Jouabilité / difficulté
Si vous jouez à 7th Guest avec l’objectif de vaincre à tout prix le plus rapidement possible, vous êtes bon pour la camisole ! Les énigmes sont extrêmement coriaces et il faudra faire tourner ses méninges à plein régime pour réussir les multiples défis de Stauf. Vu la redoutable complexité de certaines d’entre elles, c’est à se demander s’il est possible de terminer le jeu sans perdre la raison… !
Son
Avec une bonne carte sonore, on disposait de musiques tout simplement superbes pour l’époque, des thèmes spectraux suintant l’angoisse ou au contraire, jouant sur des effets comiques morbides qu’on s’attendrait plus à entendre dans le manoir hanté de Disneyworld. Tous les thèmes ont été composés par George « Fatman » Sanger, célèbre musicien de studio spécialisé dans les jeux vidéo. Ceux qui devaient se contenter d’un processeur sonore plus simpliste perdaient beaucoup en qualité mais néanmoins, l’ambiance globale était préservée. En revanche, petit bémol en ce qui concerne les dialogues entre les invités : alors que découvrir la suite des évènements de la nuit reste quand même un des moteurs principaux de de cette expérience masochiste, ces dialogues sont en anglais (ce qui n’est pas grave en soi ) mais également d’une qualité sonore assez moyenne et surtout, enregistrés beaucoup trop bas. Les paroles des spectres se perdent souvent dans le brouhaha de la musique et des autres effets sonores, et il faut tendre l’oreille pour comprendre ce qui se passe. L’absence de sous-titres se fait cruellement sentir.
En bref : 17/20
De par son côté historique et l’incroyable qualité visuelle qu’il proposait à l’époque, The 7th Guest est un classique de l’histoire du jeu vidéo, et il faut évidemment l’essayer, même si aujourd’hui il n’offre plus rien de révolutionnaire ni d’effrayant. Néanmoins, l’intérêt des casse-têtes proposés est intact et on s’arrachera toujours les cheveux à essayer de décortiquer cette longue série de mécanismes vicieux luxueusement présentés pour connaître la suite des événements. Attention : il s’agit bien d’un jeu 100 % remue-méninges, et pas le plus simple qui soit.
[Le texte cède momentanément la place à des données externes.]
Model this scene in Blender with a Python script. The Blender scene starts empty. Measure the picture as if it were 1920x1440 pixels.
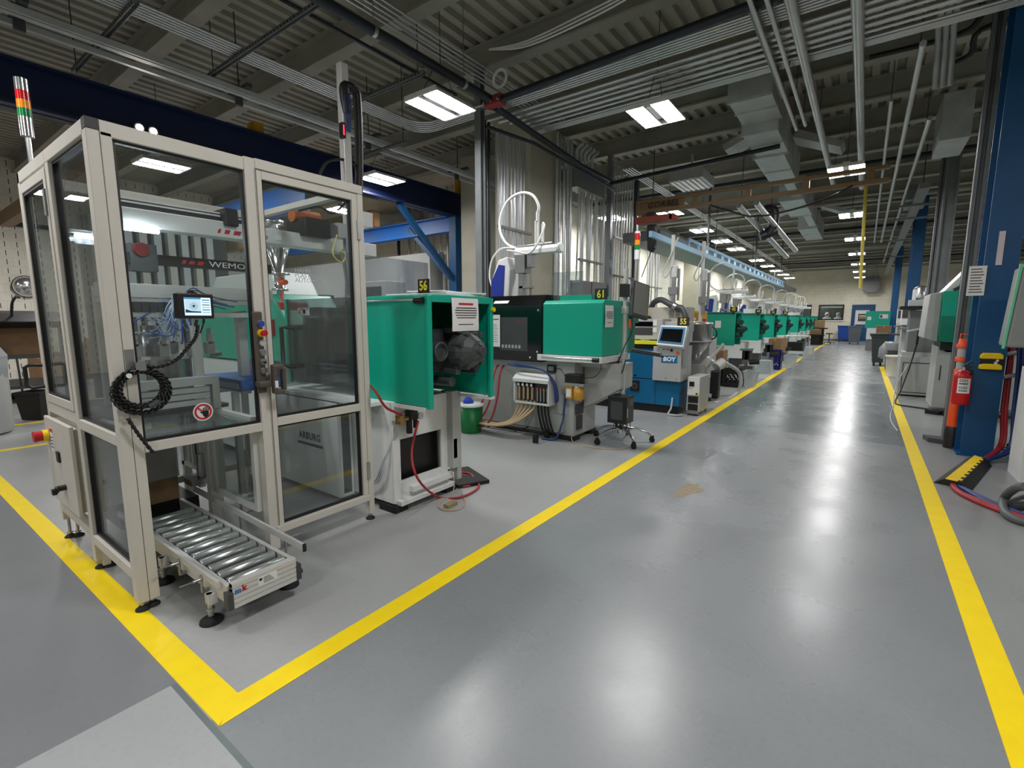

Si vous adoptez l’optique « Je dois terminer ce truc en moins de 24 heures », vous finirez par balancer clavier et écran par la fenêtre. 7th Guest est un jeu qu’il vaut mieux conserver dans un coin de son disque-dur, prêt à servir pour les longues soirées d’hiver où on se sent d’humeur à torturer le truc gélatineux coincé entre les oreilles.